■ What to work on ■
Copy out the entries below in full and exactly.

■ Supplied records ■
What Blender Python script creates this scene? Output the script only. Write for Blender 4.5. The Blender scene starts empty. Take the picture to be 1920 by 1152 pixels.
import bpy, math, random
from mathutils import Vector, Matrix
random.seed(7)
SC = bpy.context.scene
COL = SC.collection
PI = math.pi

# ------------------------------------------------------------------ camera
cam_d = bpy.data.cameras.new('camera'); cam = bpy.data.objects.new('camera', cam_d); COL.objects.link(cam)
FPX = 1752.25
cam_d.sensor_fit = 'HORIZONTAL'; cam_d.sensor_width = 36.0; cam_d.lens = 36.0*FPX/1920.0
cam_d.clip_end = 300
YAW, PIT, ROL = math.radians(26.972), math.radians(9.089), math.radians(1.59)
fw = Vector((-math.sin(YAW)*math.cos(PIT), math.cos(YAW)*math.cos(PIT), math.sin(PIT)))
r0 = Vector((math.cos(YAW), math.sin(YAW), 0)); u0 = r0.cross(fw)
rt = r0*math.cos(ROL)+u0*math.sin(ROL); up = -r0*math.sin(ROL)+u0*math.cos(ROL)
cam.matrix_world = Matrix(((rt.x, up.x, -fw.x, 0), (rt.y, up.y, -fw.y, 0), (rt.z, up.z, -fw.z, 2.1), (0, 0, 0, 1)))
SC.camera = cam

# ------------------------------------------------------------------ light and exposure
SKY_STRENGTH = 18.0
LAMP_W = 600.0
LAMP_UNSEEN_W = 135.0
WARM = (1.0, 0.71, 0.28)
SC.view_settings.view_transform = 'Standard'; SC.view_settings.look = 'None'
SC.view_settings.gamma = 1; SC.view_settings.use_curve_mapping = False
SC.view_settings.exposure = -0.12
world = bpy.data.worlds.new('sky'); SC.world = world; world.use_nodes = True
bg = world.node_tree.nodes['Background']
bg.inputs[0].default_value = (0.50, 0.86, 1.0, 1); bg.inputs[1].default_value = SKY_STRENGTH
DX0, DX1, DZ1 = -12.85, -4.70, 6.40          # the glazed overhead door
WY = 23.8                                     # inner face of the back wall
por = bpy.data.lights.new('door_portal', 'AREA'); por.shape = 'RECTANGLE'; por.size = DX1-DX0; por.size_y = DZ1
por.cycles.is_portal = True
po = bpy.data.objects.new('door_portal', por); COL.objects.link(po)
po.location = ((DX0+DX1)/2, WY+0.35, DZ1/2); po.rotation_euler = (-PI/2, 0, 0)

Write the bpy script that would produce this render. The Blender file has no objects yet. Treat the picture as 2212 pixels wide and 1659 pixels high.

■ Correct result ■
What Blender Python script creates this scene? Output the script only. Write for Blender 4.5. The Blender scene starts empty. Take the picture to be 1920 by 1152 pixels.
import bpy, math, random
from mathutils import Vector, Matrix
random.seed(7)
SC = bpy.context.scene
COL = SC.collection
PI = math.pi

# ------------------------------------------------------------------ camera
cam_d = bpy.data.cameras.new('camera'); cam = bpy.data.objects.new('camera', cam_d); COL.objects.link(cam)
FPX = 1752.25
cam_d.sensor_fit = 'HORIZONTAL'; cam_d.sensor_width = 36.0; cam_d.lens = 36.0*FPX/1920.0
cam_d.clip_end = 300
YAW, PIT, ROL = math.radians(26.972), math.radians(9.089), math.radians(1.59)
fw = Vector((-math.sin(YAW)*math.cos(PIT), math.cos(YAW)*math.cos(PIT), math.sin(PIT)))
r0 = Vector((math.cos(YAW), math.sin(YAW), 0)); u0 = r0.cross(fw)
rt = r0*math.cos(ROL)+u0*math.sin(ROL); up = -r0*math.sin(ROL)+u0*math.cos(ROL)
cam.matrix_world = Matrix(((rt.x, up.x, -fw.x, 0), (rt.y, up.y, -fw.y, 0), (rt.z, up.z, -fw.z, 2.1), (0, 0, 0, 1)))
SC.camera = cam

# ------------------------------------------------------------------ light and exposure
SKY_STRENGTH = 18.0
LAMP_W = 600.0
LAMP_UNSEEN_W = 135.0
WARM = (1.0, 0.71, 0.28)
SC.view_settings.view_transform = 'Standard'; SC.view_settings.look = 'None'
SC.view_settings.gamma = 1; SC.view_settings.use_curve_mapping = False
SC.view_settings.exposure = -0.12
world = bpy.data.worlds.new('sky'); SC.world = world; world.use_nodes = True
bg = world.node_tree.nodes['Background']
bg.inputs[0].default_value = (0.50, 0.86, 1.0, 1); bg.inputs[1].default_value = SKY_STRENGTH
DX0, DX1, DZ1 = -12.85, -4.70, 6.40          # the glazed overhead door
WY = 23.8                                     # inner face of the back wall
por = bpy.data.lights.new('door_portal', 'AREA'); por.shape = 'RECTANGLE'; por.size = DX1-DX0; por.size_y = DZ1
por.cycles.is_portal = True
po = bpy.data.objects.new('door_portal', por); COL.objects.link(po)
po.location = ((DX0+DX1)/2, WY+0.35, DZ1/2); po.rotation_euler = (-PI/2, 0, 0)

Write the bpy script that would produce this render. The Blender file has no objects yet. Treat the picture as 2212 pixels wide and 1659 pixels high.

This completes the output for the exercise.